"Maynard Ferguson? He's that high note trumpet freak who played those over the top arrangements of crappy pop tunes." That's the Maynard Ferguson stereotype a lot of people, including jazz critics who really should know better, have.
Granted, Maynard did play his share of over the top arrangements of crappy-or at least mediocre-pop-pop tunes. The album this cut is from, 1974's Chameleon, includes, for instance, an unlistenable treatment of Stevie Wonder's "Livin' for the City". But Maynard did 60-some albums in his own name, and the vast bulk are at least good. Some, like the ten-CD Mosaic set of Maynard's Roulette output (late 50's-mid 60's) are justifiably seen as classics, and will run you a good $500 should you like to get it on EBay.
That Roulette era band featured players such as Joe Zawinul, Don Ellis, Jaki Byard, and Joe Farrell, and included writers Slide Hampton, Ernie Wilkins, Mike Abene, Willie Maiden, and more. As much a fan as I am of "competitors" Count Basie, Quincy Jones, Woody Herman, Terry Gibbs, etc from that period, Maynard really did have the best band, for both players and writers.
(Roulette, by the way, was very possibly a Mafia front-"roulette"-gambling, get it?), but Maynard and Count Basie both recorded there, and the sound quality was most excellent for its era. Ferguson supposedly was not paid for his output but likely was not inclined to protest vehemently.
All that said, to the track at hand. This, as noted, is from 1974's Chameleon album ("Chameleon" being the hit tune from the pen of Herbie Hancock). It was at this point that the record label (Columbia-now Sony) pushed Ferguson to go commercial in a way that was far less successful artistically than the earlier MF Horn albums. The remaining Columbia albums (Maynard allowed his contract with the label to expire around 1980) were typically half good cuts with Maynard and his band, bad ones with MF and a whole crapload of studio guys. On more than a few of these, Ferguson wasn't even mixed prominently, which he may've been thankful for.

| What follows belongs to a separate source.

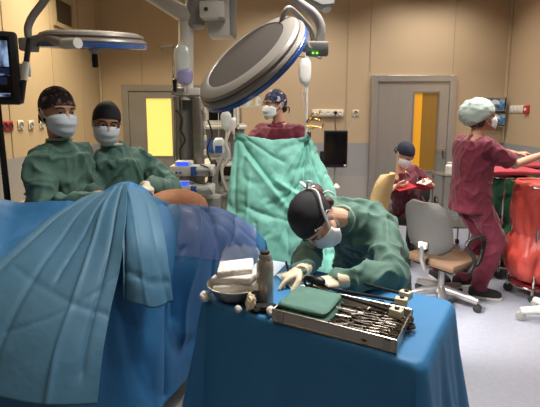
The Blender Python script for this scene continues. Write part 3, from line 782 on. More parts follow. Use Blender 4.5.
def waste_stand(label, cx, cy, r, ztop, lid=None, legs=4, lid_tilt=0):
    t = thing('waste_stand', label, 'waste stand', (cx, cy, 0))
    MB().tube([(cx + r * math.cos(a), cy + r * math.sin(a), ztop) for a in [2 * math.pi * i / 28 for i in range(29)]], .011, 8).build('hoop', M('chrome'), t)
    MB().tube([(cx + r * math.cos(a), cy + r * math.sin(a), .12) for a in [2 * math.pi * i / 28 for i in range(29)]], .011, 8).build('lower_ring', M('chrome'), t)
    MB().lathe([(r, .105), (r, .115), (.001, .115)], (cx, cy, 0), Z, 28).build('base_tray', M('lid_red'), t)
    for k in range(legs):
        a = 2 * math.pi * (k + .5) / legs + .25; x, y = cx + r * math.cos(a), cy + r * math.sin(a)
        MB().tube([(x, y, .10), (x, y, ztop)], .011, 8).build('upright', M('chrome'), t)
        c_ = MB().tube([(x, y, .11), (x, y, .07)], .012, 8).build('caster_fork', M('cast_aluminium'), t)
        MB().lathe([(.02, -.016), (.04, -.013), (.04, .013), (.02, .016)], (x + .01, y, .041), V((.6, .8, 0)), 16).build('caster_wheel', M('black_rubber'), c_)
    if lid:
        lx = MB().box((cx, cy + lid[3], ztop + lid[2]), (lid[0], lid[1], .035), None, .012).build('lid', M('lid_red'), t)
    return t
rx, ry = P(540, 185, 3.55).x + .04, 3.6
waste_stand('wheeled chrome stand holding the red sack at the right edge', rx, ry, .19, 1.0)
waste_bag('crumpled red waste sack in the wheeled stand at the right edge', rx, ry, .13, 1.02, .205, .185, 'bag_red', 1.3)
gx, gy = P(508, 190, 4.1).x, 4.15
waste_stand('wheeled stand with red lid holding the green sack, behind the maroon nurse\'s hip', gx, gy, .19, 1.0, lid=(.56, .44, .05, 0))
waste_bag('green waste sack in the stand behind the red one', gx, gy, .13, .99, .20, .185, 'bag_green', 4.1)
hx, hy = P(521, 178, 4.75).x, 4.8
waste_stand('farther wheeled stand with red lid, under the bottle by the room corner', hx, hy, .2, 1.0, lid=(.62, .46, .04, 0))
waste_bag('dark green waste sack in the farther stand', hx, hy, .13, .99, .2, .19, 'bag_green', 7.7)
bz_ = 1.06
for (px, lab, k) in ((493.5, 'clear plastic bottle standing on the farther red lid, by the nurse\'s chest', 1.0), (500, 'shorter pale tub beside the bottle on the farther red lid', .75)):
    x = P(px, 172, 4.72).x
    b = thing('bottle', lab, 'bottle', (x, 4.72, bz_))
    MB().lathe([(.045, 0), (.05, .01), (.05, .12 * k), (.02, .16 * k), (.02, .175 * k)], (x, 4.72, bz_), Z, 18).build('body', M('clear_bottle'), b)
    MB().lathe([(.024, .17 * k), (.024, .2 * k)], (x, 4.72, bz_), Z, 14).build('cap', M('white_plastic'), b)
# trolley between door and nurse
x = P(453, 200, 4.9).x
t = thing('side_trolley', 'small dark wheeled trolley between the steel door and the standing nurse', 'trolley', (x, 4.95, 0))
for s in (-1, 1):
    for u in (-1, 1):
        MB().tube([(x + s * .17, 4.95 + u * .15, .07), (x + s * .17, 4.95 + u * .15, .92)], .011, 8).build('post', M('cast_aluminium'), t)
        MB().lathe([(.02, -.014), (.035, -.012), (.035, .012), (.02, .014)], (x + s * .17, 4.95 + u * .15, .036), V((1, 0, 0)), 12).build('caster', M('black_rubber'), t)
for z in (.3, .9): MB().box((x, 4.95, z), (.38, .34, .02)).build('shelf', M('steel'), t)
for dx, lab, m, h, rr in ((-.06, 'pale round tub on the small dark trolley', 'dull_white', .14, .05), (.06, 'dark bottle on the small dark trolley', 'black_plastic', .22, .035)):
    b = thing('container', lab, 'container', (x + dx, 4.9, .91))
    MB().lathe([(rr * .9, 0), (rr, .01), (rr, h * .7), (rr * .6, h * .85), (rr * .6, h * .9)], (x + dx, 4.9, .91), Z, 16).build('body', M(m), b)
    MB().lathe([(rr * .65, h * .9), (rr * .65, h)], (x + dx, 4.9, .91), Z, 14).build('lid', M('white_plastic'), b)
# cast base at the lower right edge
c = F(541, 327, 0)
t = thing('equipment_base', 'pale cast wheeled base cut by the right edge on the bright floor', 'equipment base', (c.x + .12, c.y + .05, 0))
for k in range(5):
    a = 2 * math.pi * k / 5 + math.pi * .92; e = V((c.x + .16 + .26 * math.cos(a), c.y + .05 + .26 * math.sin(a), .075))
    l = MB().tube([(c.x + .16, c.y + .05, .12), e], [.04, .028], 12).build('base_leg', M('dull_white'), t)
    MB().lathe([(.02, -.02), (.035, -.016), (.035, .016), (.02, .02)], (e.x, e.y, .036), V((math.sin(a), -math.cos(a), 0)), 14).build('caster', M('grey_plastic'), l)
MB().tube([(c.x + .16, c.y + .05, .1), (c.x + .16, c.y + .05, 1.0)], .025, 14).build('post', M('cast_aluminium'), t)
# ---------------------------------------------------------------- people
def ik(a, c, l1, l2, pole):
    d = c - a; L = min(d.length, (l1 + l2) * .999); u = d.normalized(); 
    x = (l1 * l1 - l2 * l2 + L * L) / (2 * L); h = math.sqrt(max(0, l1 * l1 - x * x))
    p = V(pole); p = (p - u * p.dot(u)).normalized()
    return a + u * x + p * h, a + u * L
def remesh(mb, name, m, parent, voxel, it=6, disp=None, cut=None):
    o = mb.build('tmp_' + name, m, None, smooth=0)
    r = o.modifiers.new('r', 'REMESH'); r.mode = 'VOXEL'; r.voxel_size = voxel
    s = o.modifiers.new('s', 'SMOOTH'); s.factor = .5; s.iterations = it
    dg = bpy.context.evaluated_depsgraph_get()
    me = bpy.data.meshes.new_from_object(o.evaluated_get(dg)); bpy.data.objects.remove(o)
    bm = bmesh.new(); bm.from_mesh(me); bpy.data.meshes.remove(me)
    if disp:
        bm.normal_update(); mv = [(v, v.normal * disp(v.co)) for v in bm.verts]
        for v, d in mv: v.co += d
    if cut:
        for co, no in cut:
            bmesh.ops.bisect_plane(bm, geom=bm.verts[:] + bm.edges[:] + bm.faces[:], plane_co=co, plane_no=no, clear_outer=True)
    k = MB(); k.bm.free(); k.bm = bm
    return k.build(name, m, parent, smooth=180)
def caps(mb, pts, rad):
    pts = [V(p) for p in pts]
    mb.tube(pts, rad, 14)
    for p, r in zip(pts, rad): mb.ell(p, r, sub=2)
def hand(mb, w, d, n, side, curl=.5, s=1., ex=0., spread=.0, point=False):
    """w wrist, d finger direction, n palm-facing normal, side thumb direction"""
    w = V(w); d = V(d).normalized(); n = V(n); n = (n - d * n.dot(d)).normalized(); t = V(side); t = (t - d * t.dot(d) - n * t.dot(n)).normalized()
    R3 = Matrix((t, d, n)).transposed()
    mb.ell(w + d * .05 * s, (.041 * s + ex, .055 * s, .017 * s + ex), R3, 3)
    mb.ell(w + d * .075 * s, (.042 * s + ex, .03 * s, .015 * s + ex), R3, 3)
    for k, (off, ln, r) in enumerate(((.031, .072, .0092), (.0105, .080, .0095), (-.0105, .074, .009), (-.030, .058, .008))):
        p = w + d * (.083 - .006 * abs(k - 1)) * s + t * off * s; pts = [p - d * .02]; rad = [r * s + ex]
        c = curl * (1 + .12 * k) if not (point and k == 0) else curl * .35
        dirv = (d + t * (spread * (1.2 - k) * .25)).normalized(); a = 0
        for j, f in enumerate((.45, .32, .25)):
            pts.append(p); rad.append((r * (1 - .1 * j)) * s + ex)
            a += c * (.8, 1., .7)[j]
            p = p + (dirv * math.cos(a) + n * math.sin(a)) * ln * f * s
        pts.append(p); rad.append(r * .75 * s + ex)
        caps(mb, pts, rad)
    p0 = w + d * .025 * s + t * .025 * s; d1 = (d * .62 + t * .6 + n * .45).normalized(); d2 = (d * .85 + t * .1 + n * .5).normalized()
    caps(mb, [p0, p0 + d1 * .045 * s, p0 + d1 * .045 * s + d2 * .034 * s, p0 + d1 * .045 * s + d2 * .056 * s], [.014 * s + ex, .0115 * s + ex, .0105 * s + ex, .008 * s + ex])

TORSO = [(-.10, .150, .105), (0, .168, .118), (.12, .140, .102), (.28, .160, .115), (.40, .172, .108), (.46, .150, .092), (.51, .075, .065)]
def ering(c, rv, fv, hw, hd, n=24, e=2.4):
    out = []
    for i in range(n):
        a = 2 * math.pi * i / n; ca, sa = math.cos(a), math.sin(a)
        out.append(c + rv * hw * math.copysign(abs(ca) ** (2 / e), ca) + fv * hd * math.copysign(abs(sa) ** (2 / e), sa))
    return out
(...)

On "Superbone..." Maynard plays his own-design valve-slide trombone opposite Bruce "Bad Man" Johnstone on baritone sax. Here Ferguson belies his high note trumpet player image and gives us some very swinging playing on that superbone. Great stuff.
One day a good biography of Ferguson will be produced, covering his whole career-teen aged bandleader in Montreal, the Kenton years, his tenure as Principal Trumpet at Paramount studios, the years in Europe, etc. One of the most important bandleaders in jazz and one of the 20th century's great multi-instrumentalists deserves no less.